Timo Hellmers erörtert mit einem Beispiel aus der Bildungspraxis des Europäischen Hansemuseums in Lübeck, wie es gelingen kann, museale Angebote mit Hilfe von Digitalen Spielen zu erweitern.
Abschließend geben wir allen, die auf der Suche nach Tipps für den Einsatz von Digitalen Spielen in der schulischen und außerschulischen Bildung sind, einen Überblick über wichtige Zugänge und Materialien: Sabrina Pfefferle rezensiert fünf Handreichungen, die in der Praxis unterstützen können.

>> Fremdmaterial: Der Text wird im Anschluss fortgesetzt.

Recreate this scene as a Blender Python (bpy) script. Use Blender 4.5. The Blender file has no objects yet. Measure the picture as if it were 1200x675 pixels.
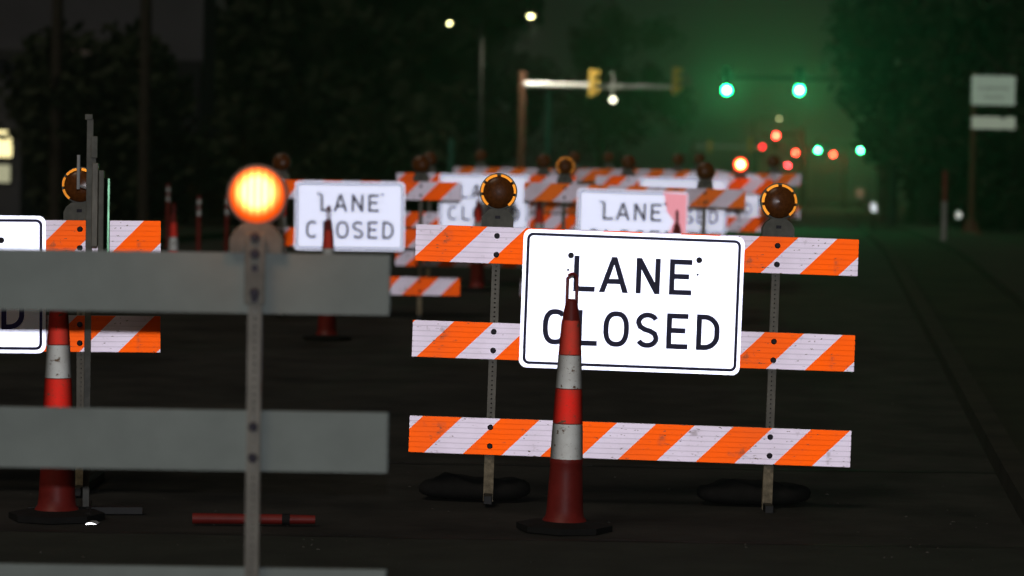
import bpy, bmesh, math, random
from mathutils import Vector, Matrix
random.seed(7)
R = math.radians
scn = bpy.context.scene
COL = scn.collection

# ------------------------------------------------------------------ camera
FPX, HC = 3180.0, 1.756                     # focal length in photo pixels (1200 wide), eye height
PITCH = math.atan(114.0 / FPX)
MC = (Matrix.Translation((0, 0, HC)) @ Matrix.Rotation(R(90) - PITCH, 4, 'X') @ Matrix.Rotation(R(1.0), 4, 'Z'))
MCI = MC.inverted()
cd = bpy.data.cameras.new('camera'); cam = bpy.data.objects.new('camera', cd); COL.objects.link(cam)
cam.matrix_world = MC
cd.sensor_width = 36; cd.lens = 36 * FPX / 1200
cd.clip_start = 0.1; cd.clip_end = 5000
cd.dof.use_dof = True; cd.dof.focus_distance = 14.8; cd.dof.aperture_fstop = 1.9; cd.dof.aperture_blades = 0
scn.camera = cam
scn.view_settings.view_transform = 'Standard'; scn.view_settings.look = 'None'
scn.view_settings.gamma = 1; scn.view_settings.exposure = 0
scn.view_settings.use_curve_mapping = False
try:
    scn.cycles.use_denoising = True; scn.cycles.max_bounces = 6; scn.cycles.volume_bounces = 0
    scn.cycles.sample_clamp_indirect = 4; scn.cycles.caustics_reflective = False
except Exception: pass

# ------------------------------------------------------------------ night sky
w = bpy.data.worlds.new('World'); scn.world = w; w.use_nodes = True
nt = w.node_tree; nt.nodes.clear()
sky = nt.nodes.new('ShaderNodeTexSky'); sky.sky_type = 'NISHITA'; sky.sun_disc = False
sky.sun_elevation = R(3); sky.sun_rotation = R(200)
bg = nt.nodes.new('ShaderNodeBackground'); bg.inputs[1].default_value = 0.0012
bg2 = nt.nodes.new('ShaderNodeBackground'); bg2.inputs[0].default_value = (.72, .84, .80, 1); bg2.inputs[1].default_value = 0.0085
add = nt.nodes.new('ShaderNodeAddShader'); wo = nt.nodes.new('ShaderNodeOutputWorld')
nt.links.new(sky.outputs[0], bg.inputs[0]); nt.links.new(bg.outputs[0], add.inputs[0])
nt.links.new(bg2.outputs[0], add.inputs[1]); nt.links.new(add.outputs[0], wo.inputs[0])

# spill of the street lighting behind the camera: one dim, soft, warm source
sl = bpy.data.lights.new('street_glow', 'SUN'); sl.energy = 0.33; sl.angle = R(25); sl.color = (1.0, .88, .70)
so = bpy.data.objects.new('street_glow', sl); COL.objects.link(so)
so.rotation_euler = Vector((.35, .62, -.78)).to_track_quat('-Z', 'Y').to_euler()

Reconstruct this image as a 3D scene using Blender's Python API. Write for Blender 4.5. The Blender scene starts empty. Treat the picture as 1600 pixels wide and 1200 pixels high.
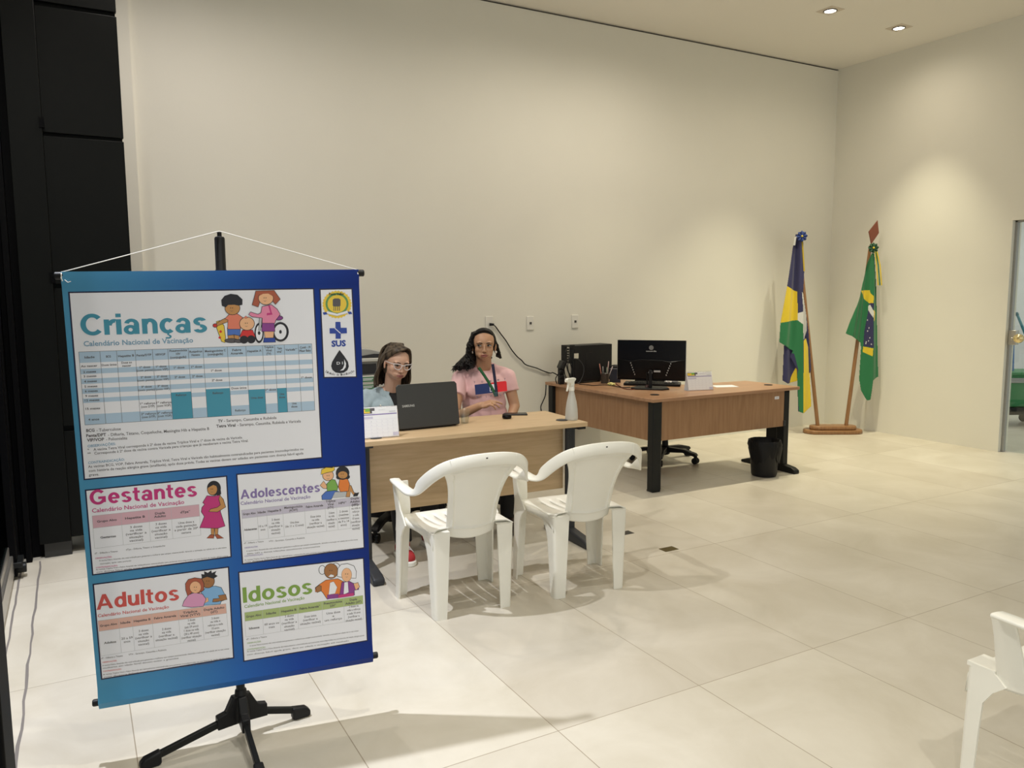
import bpy, bmesh, math, random
import numpy as np
from math import sin, cos, radians, pi, sqrt, atan2, hypot
from mathutils import Vector, Matrix
from mathutils.bvhtree import BVHTree

C = bpy.context.scene.collection
random.seed(7)

# ------------------------------------------------------------------ camera
YAW, PITCH, ROLL, FPX, CAMH = 0.508018, 0.113180, -0.005445, 1227.29, 1.51
fw = Vector((sin(YAW)*cos(PITCH), cos(YAW)*cos(PITCH), -sin(PITCH)))
_r = Vector((cos(YAW), -sin(YAW), 0)); _u = _r.cross(fw)
rt = _r*cos(ROLL) + _u*sin(ROLL); up = -_r*sin(ROLL) + _u*cos(ROLL)
cam_data = bpy.data.cameras.new('camera'); cam = bpy.data.objects.new('camera', cam_data); C.objects.link(cam)
cam.matrix_world = Matrix(((rt.x, up.x, -fw.x, 0), (rt.y, up.y, -fw.y, 0), (rt.z, up.z, -fw.z, CAMH), (0, 0, 0, 1)))
cam_data.sensor_width = 36; cam_data.lens = FPX*36/1600; cam_data.clip_start = 0.05
sc = bpy.context.scene; sc.camera = cam

# ------------------------------------------------------------------ world, exposure, ceiling downlights
w = bpy.data.worlds.new('world'); sc.world = w; w.use_nodes = True
w.node_tree.nodes['Background'].inputs[0].default_value = (.96, 1.0, .99, 1)
w.node_tree.nodes['Background'].inputs[1].default_value = 0.78
sc.view_settings.view_transform = 'Standard'; sc.view_settings.look = 'None'
sc.view_settings.gamma = 1; sc.view_settings.use_curve_mapping = False
sc.view_settings.exposure = 0.12
sc.cycles.max_bounces = 10; sc.cycles.diffuse_bounces = 6; sc.cycles.transparent_max_bounces = 12
CEIL = 3.98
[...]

Christian Huberts und Malte Grünkorn stellen die Datenbank Games und Erinnerungskultur der Stiftung Digitale Spielekultur vor, die Interessierten bei der Auswahl und Erprobung Digitaler Spiele behilflich sein kann.
Wir bedanken uns herzlich bei Markus Bassermann und vom Arbeitskreis Geschichtswissenschaft und Digitale Spiele insbesondere bei Lucas Haasis für Ihre Mitgestaltung, sowie bei der Alfred Landecker Foundation für die Förderung dieser Ausgabe!
Das nächste LaG-Magazin erscheint voraussichtlich am 28. Februar 2024 und fokussiert „Gender im Diskurs“.
Wir wünschen allen Leser*innen eine (zum Spielen) anregende Lektüre und einen guten Jahreswechsel!